_Material provided_:
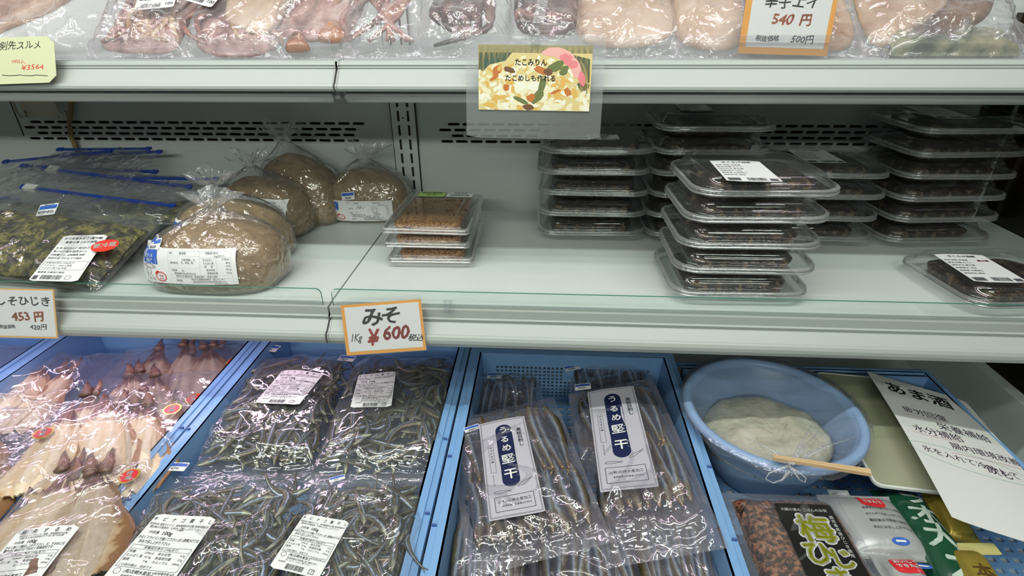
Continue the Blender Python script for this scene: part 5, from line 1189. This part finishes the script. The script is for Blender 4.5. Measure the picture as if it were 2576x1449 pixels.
# flattened box head letters with a white outline
for ch, x, y, s in (('梅', LW*.02, LH*.255, LW*.60), ('ひ', -LW*.14, LH*.055, LW*.50), ('じ', LW*.20, LH*.02, LW*.42), ('き', .0, -LH*.15, LW*.5)):
    n0 = len(p.mb.v); p.text(ch, x, y, s, 0, .085); p.mb.v[n0:] = [(a, b, .0002) for a, b, c in p.mb.v[n0:]]
    n0 = len(p.mb.v); p.text(ch, x, y, s, 1, .016); p.mb.v[n0:] = [(a, b, .0005) for a, b, c in p.mb.v[n0:]]
p.text('大隅の恵み ごはんのお供', -LW*.02, LH*.44, LW*.072, 0, .02); p.vtext('鹿児島県産ひじき使用', LW*.40, LH*.38, LW*.075, 0, .02, 1.15)
p.build('printed_text', [PAPER, YG], bl, lambda x, y: .0276, .0002)
# silver packs
SILV = mat('silver_foil_pack', (.50, .51, .51), .32, metal=.35, bump=(25, .3, .004))
def foil(name, label, px, Z, H, seed, m, mtz=.008):
    mw, w, h = frZ(px, Z); mw = mw @ Matrix.Translation((0, 0, -H-.001)); hf = pouch_hf(w, h, H, .004, mtz, .006, 3)
    t = thing(name, label, 'food pack', mw)
    xs = np.linspace(-w/2, w/2, 31); ys = np.linspace(-h/2, h/2, 37); X, Y = np.meshgrid(xs, ys)
    Zt = hf(X, Y)+.0012+crumple(X, Y, seed, .0012, 9, 6)
    MB().grid([[(float(X[j, i]), float(Y[j, i]), float(Zt[j, i])) for i in range(31)] for j in range(37)]).grid([[(-w/2+w*i/4, -h/2+h*j/4, 0) for i in range(4, -1, -1)] for j in range(5)]).build('pouch', m, t, smooth=True)
    hz = lambda x, y: float(hf(np.array(x), np.array(y))+.0012+crumple(np.array(x), np.array(y), seed, .0012, 9, 6))
    return t, mw, w, h, hz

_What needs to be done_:
Restate the data above word for word. Do not include the images.

_Solved exercise_:
Continue the Blender Python script for this scene: part 5, from line 1189. This part finishes the script. The script is for Blender 4.5. Measure the picture as if it were 2576x1449 pixels.
# flattened box head letters with a white outline
for ch, x, y, s in (('梅', LW*.02, LH*.255, LW*.60), ('ひ', -LW*.14, LH*.055, LW*.50), ('じ', LW*.20, LH*.02, LW*.42), ('き', .0, -LH*.15, LW*.5)):
    n0 = len(p.mb.v); p.text(ch, x, y, s, 0, .085); p.mb.v[n0:] = [(a, b, .0002) for a, b, c in p.mb.v[n0:]]
    n0 = len(p.mb.v); p.text(ch, x, y, s, 1, .016); p.mb.v[n0:] = [(a, b, .0005) for a, b, c in p.mb.v[n0:]]
p.text('大隅の恵み ごはんのお供', -LW*.02, LH*.44, LW*.072, 0, .02); p.vtext('鹿児島県産ひじき使用', LW*.40, LH*.38, LW*.075, 0, .02, 1.15)
p.build('printed_text', [PAPER, YG], bl, lambda x, y: .0276, .0002)
# silver packs
SILV = mat('silver_foil_pack', (.50, .51, .51), .32, metal=.35, bump=(25, .3, .004))
def foil(name, label, px, Z, H, seed, m, mtz=.008):
    mw, w, h = frZ(px, Z); mw = mw @ Matrix.Translation((0, 0, -H-.001)); hf = pouch_hf(w, h, H, .004, mtz, .006, 3)
    t = thing(name, label, 'food pack', mw)
    xs = np.linspace(-w/2, w/2, 31); ys = np.linspace(-h/2, h/2, 37); X, Y = np.meshgrid(xs, ys)
    Zt = hf(X, Y)+.0012+crumple(X, Y, seed, .0012, 9, 6)
    MB().grid([[(float(X[j, i]), float(Y[j, i]), float(Zt[j, i])) for i in range(31)] for j in range(37)]).grid([[(-w/2+w*i/4, -h/2+h*j/4, 0) for i in range(4, -1, -1)] for j in range(5)]).build('pouch', m, t, smooth=True)
    hz = lambda x, y: float(hf(np.array(x), np.array(y))+.0012+crumple(np.array(x), np.array(y), seed, .0012, 9, 6))
    return t, mw, w, h, hz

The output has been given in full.